Information Redundancy and Biases in Public Document Information Extraction Benchmarks
This work addresses biases in benchmarks for document information extraction, which is crucial for researchers and practitioners to assess model generalization accurately, though it is incremental as it focuses on improving existing evaluation methods.
The study identified significant information redundancy in public benchmarks for Key-Information Extraction, with 75% template replication in SROIE and 16% in FUNSD, and proposed resampling strategies to better evaluate model generalization, showing performance drops of up to 10.5% F1 for less-suited models.
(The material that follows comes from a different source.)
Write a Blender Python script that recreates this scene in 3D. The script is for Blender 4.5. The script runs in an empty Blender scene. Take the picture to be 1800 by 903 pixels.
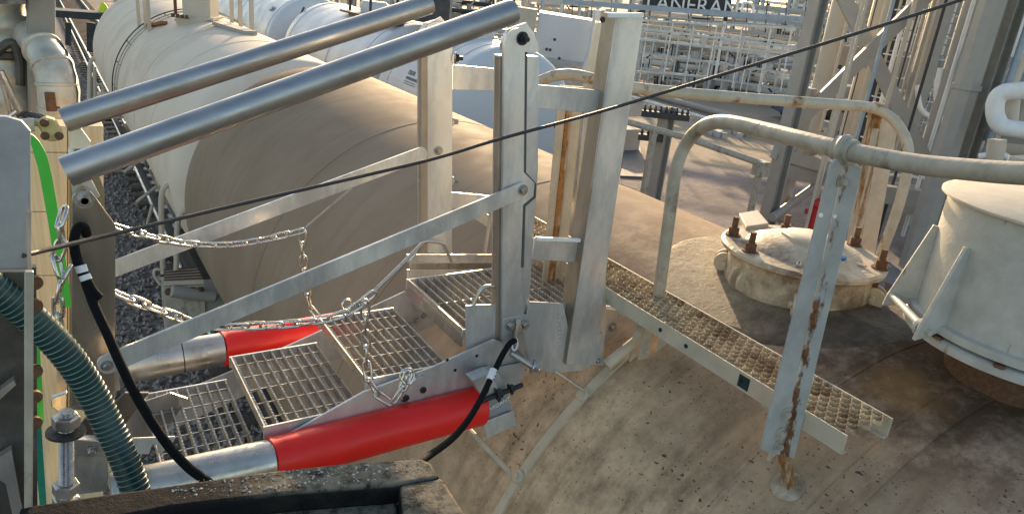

Advances in the Visually-rich Document Understanding (VrDU) field and particularly the Key-Information Extraction (KIE) task are marked with the emergence of efficient Transformer-based approaches such as the LayoutLM models. Despite the good performance of KIE models when fine-tuned on public benchmarks, they still struggle to generalize on complex real-life use-cases lacking sufficient document annotations. Our research highlighted that KIE standard benchmarks such as SROIE and FUNSD contain significant similarity between training and testing documents and can be adjusted to better evaluate the generalization of models. In this work, we designed experiments to quantify the information redundancy in public benchmarks, revealing a 75% template replication in SROIE official test set and 16% in FUNSD. We also proposed resampling strategies to provide benchmarks more representative of the generalization ability of models. We showed that models not suited for document analysis struggle on the adjusted splits dropping on average 10,5% F1 score on SROIE and 3.5% on FUNSD compared to multi-modal models dropping only 7,5% F1 on SROIE and 0.5% F1 on FUNSD.